TASK DESCRIPTION –
Write out each line exactly as given. Leave the pictures out of your copy.

DATA –
================

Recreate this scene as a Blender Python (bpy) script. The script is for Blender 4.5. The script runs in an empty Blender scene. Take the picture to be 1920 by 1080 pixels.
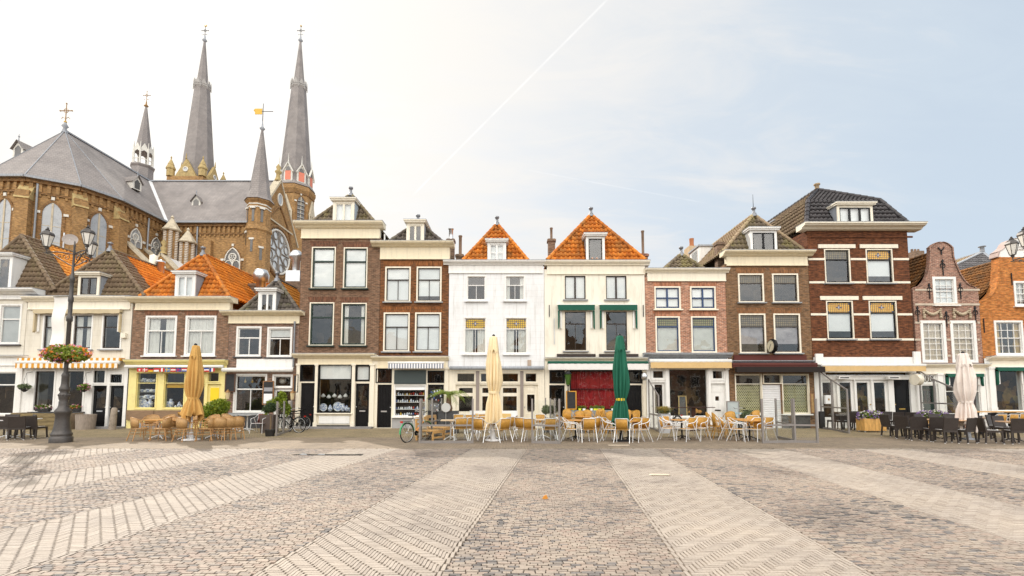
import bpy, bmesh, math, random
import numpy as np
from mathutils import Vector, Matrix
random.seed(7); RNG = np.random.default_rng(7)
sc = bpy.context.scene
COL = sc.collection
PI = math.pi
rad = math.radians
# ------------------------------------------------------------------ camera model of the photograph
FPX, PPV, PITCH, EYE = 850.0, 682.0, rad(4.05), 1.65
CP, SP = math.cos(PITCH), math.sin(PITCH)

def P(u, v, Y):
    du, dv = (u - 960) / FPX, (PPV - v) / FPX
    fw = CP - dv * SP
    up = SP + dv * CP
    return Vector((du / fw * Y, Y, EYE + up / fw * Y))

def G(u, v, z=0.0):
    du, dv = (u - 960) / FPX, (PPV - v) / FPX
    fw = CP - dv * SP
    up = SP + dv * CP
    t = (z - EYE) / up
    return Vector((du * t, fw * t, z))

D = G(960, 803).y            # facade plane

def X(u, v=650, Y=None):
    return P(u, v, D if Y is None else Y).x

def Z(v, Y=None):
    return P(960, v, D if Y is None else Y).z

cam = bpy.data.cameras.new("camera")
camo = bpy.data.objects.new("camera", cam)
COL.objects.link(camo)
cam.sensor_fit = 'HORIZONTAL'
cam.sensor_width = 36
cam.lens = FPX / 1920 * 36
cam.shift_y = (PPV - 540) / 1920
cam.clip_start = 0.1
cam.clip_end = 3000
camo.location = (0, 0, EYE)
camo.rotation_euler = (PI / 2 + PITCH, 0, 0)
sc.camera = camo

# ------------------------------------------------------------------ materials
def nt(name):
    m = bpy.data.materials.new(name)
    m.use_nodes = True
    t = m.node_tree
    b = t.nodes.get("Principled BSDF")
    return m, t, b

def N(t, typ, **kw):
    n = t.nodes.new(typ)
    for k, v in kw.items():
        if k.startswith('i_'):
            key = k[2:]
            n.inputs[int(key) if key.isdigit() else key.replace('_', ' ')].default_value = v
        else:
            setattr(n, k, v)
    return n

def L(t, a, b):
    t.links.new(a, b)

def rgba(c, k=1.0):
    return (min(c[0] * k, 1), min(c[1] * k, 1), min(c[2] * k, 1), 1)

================

SOLUTION TO THIS EXERCISE –
Recreate this scene as a Blender Python (bpy) script. The script is for Blender 4.5. The script runs in an empty Blender scene. Take the picture to be 1920 by 1080 pixels.
import bpy, bmesh, math, random
import numpy as np
from mathutils import Vector, Matrix
random.seed(7); RNG = np.random.default_rng(7)
sc = bpy.context.scene
COL = sc.collection
PI = math.pi
rad = math.radians
# ------------------------------------------------------------------ camera model of the photograph
FPX, PPV, PITCH, EYE = 850.0, 682.0, rad(4.05), 1.65
CP, SP = math.cos(PITCH), math.sin(PITCH)

def P(u, v, Y):
    du, dv = (u - 960) / FPX, (PPV - v) / FPX
    fw = CP - dv * SP
    up = SP + dv * CP
    return Vector((du / fw * Y, Y, EYE + up / fw * Y))

def G(u, v, z=0.0):
    du, dv = (u - 960) / FPX, (PPV - v) / FPX
    fw = CP - dv * SP
    up = SP + dv * CP
    t = (z - EYE) / up
    return Vector((du * t, fw * t, z))

D = G(960, 803).y            # facade plane

def X(u, v=650, Y=None):
    return P(u, v, D if Y is None else Y).x

def Z(v, Y=None):
    return P(960, v, D if Y is None else Y).z

cam = bpy.data.cameras.new("camera")
camo = bpy.data.objects.new("camera", cam)
COL.objects.link(camo)
cam.sensor_fit = 'HORIZONTAL'
cam.sensor_width = 36
cam.lens = FPX / 1920 * 36
cam.shift_y = (PPV - 540) / 1920
cam.clip_start = 0.1
cam.clip_end = 3000
camo.location = (0, 0, EYE)
camo.rotation_euler = (PI / 2 + PITCH, 0, 0)
sc.camera = camo

# ------------------------------------------------------------------ materials
def nt(name):
    m = bpy.data.materials.new(name)
    m.use_nodes = True
    t = m.node_tree
    b = t.nodes.get("Principled BSDF")
    return m, t, b

def N(t, typ, **kw):
    n = t.nodes.new(typ)
    for k, v in kw.items():
        if k.startswith('i_'):
            key = k[2:]
            n.inputs[int(key) if key.isdigit() else key.replace('_', ' ')].default_value = v
        else:
            setattr(n, k, v)
    return n

def L(t, a, b):
    t.links.new(a, b)

def rgba(c, k=1.0):
    return (min(c[0] * k, 1), min(c[1] * k, 1), min(c[2] * k, 1), 1)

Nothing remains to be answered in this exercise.